Bugünden itibaren ikinci safhasına başlanacak olan koalisyon görüşmelerinde çözüm sürecinin en önemli konulardan biri olduğu görülüyor. MHP çözüm sürecine toptan karşı olduğunu ve sırf bu yüzden koalisyonun çözüm sürecinde baştan beri birlikte hareket ettiğini iddia ettiği diğer üç parti arasında kurulması gerektiğini söylüyor.

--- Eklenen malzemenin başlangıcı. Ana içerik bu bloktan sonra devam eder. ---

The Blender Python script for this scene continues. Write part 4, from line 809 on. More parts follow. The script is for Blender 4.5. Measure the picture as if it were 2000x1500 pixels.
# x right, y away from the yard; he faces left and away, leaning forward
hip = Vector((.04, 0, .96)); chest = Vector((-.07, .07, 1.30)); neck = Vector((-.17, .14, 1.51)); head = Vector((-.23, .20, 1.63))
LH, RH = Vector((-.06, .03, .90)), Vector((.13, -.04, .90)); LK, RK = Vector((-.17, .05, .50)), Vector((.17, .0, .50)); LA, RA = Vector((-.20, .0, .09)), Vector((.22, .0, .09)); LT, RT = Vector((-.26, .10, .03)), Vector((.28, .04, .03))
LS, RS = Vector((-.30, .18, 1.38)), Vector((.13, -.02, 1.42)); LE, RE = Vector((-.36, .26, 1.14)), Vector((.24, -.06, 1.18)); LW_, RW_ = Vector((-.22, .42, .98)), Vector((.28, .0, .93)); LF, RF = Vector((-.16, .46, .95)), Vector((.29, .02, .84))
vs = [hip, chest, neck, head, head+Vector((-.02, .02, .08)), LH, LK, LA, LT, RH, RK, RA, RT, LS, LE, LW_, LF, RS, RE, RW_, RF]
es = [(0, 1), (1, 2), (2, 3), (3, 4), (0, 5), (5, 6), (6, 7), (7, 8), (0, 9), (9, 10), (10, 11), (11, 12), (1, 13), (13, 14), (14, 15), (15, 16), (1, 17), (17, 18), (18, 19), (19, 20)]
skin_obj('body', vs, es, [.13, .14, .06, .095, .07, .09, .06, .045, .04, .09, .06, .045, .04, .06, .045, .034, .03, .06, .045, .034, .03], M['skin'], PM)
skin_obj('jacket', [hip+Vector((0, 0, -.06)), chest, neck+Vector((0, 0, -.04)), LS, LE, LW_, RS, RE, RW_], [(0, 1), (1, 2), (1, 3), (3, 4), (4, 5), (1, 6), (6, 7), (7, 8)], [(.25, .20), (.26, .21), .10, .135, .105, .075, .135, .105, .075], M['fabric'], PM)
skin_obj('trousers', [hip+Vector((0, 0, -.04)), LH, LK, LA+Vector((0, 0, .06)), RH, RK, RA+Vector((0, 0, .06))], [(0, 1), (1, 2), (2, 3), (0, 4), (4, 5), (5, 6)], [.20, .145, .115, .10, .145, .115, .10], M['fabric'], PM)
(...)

Ancak sürecin dışında bu şekilde kalmaya çalışması son derece tuhaf, zira çözüm sürecinin özüne karşıysa ve bunun ülkeye zarar verdiğini düşünüyorsa bunu engellemeye çalışması gerekir. Bunun için de önündeki tek seçenek olarak AK Parti ile koalisyona daha açık davranması gerekiyor.
Oysa bir tür vatana ihanet olarak düşündüğü çözüm sürecinin tam da ihanet kapsamında devam etmesi için elinden geleni yapıyor. Bundan MHP'nin çözüm sürecine karşı olduğu sonucunu nasıl çıkarabileceğimizi, biz normal insanların anlaması hayli zor. Bunun için galiba biraz Bahçeli gibi düşünme yollarını zorlamamız gerekecek.
Oysa ortada bir gerçek daha var ki, çözüm sürecini, içinde yer alsa da almasa da kurulacak olan her türlü koalisyonun en çok önemsemesi gereken şart olarak değerlendiren HDP'nin de tavır ve tutumlarıyla gerçekten çözüm sürecini destekliyor olduğuna inanmak da zor. Ortada siyasi akıl sınırları içinde açıklanması son derece zor, tuhaf bir durum var.
HDP AK Parti'yle her türlü koalisyona baştan açık bir “nefret ve düşmanlık dili” kurarak karşı koydu, ama bir yandan da AK Parti'ye kiminle koalisyon kurması gerektiğini ve bu koalisyonda mutlaka çözüm sürecini gözetmesini talep etti. Peki HDP'nin çözüm süreci için bir çabası, bir önerisi, bir çalışması var mı? Yok. Herkesin herşeyi AK Parti'den beklemeye devam ettiği tuhaf bir durumdayız.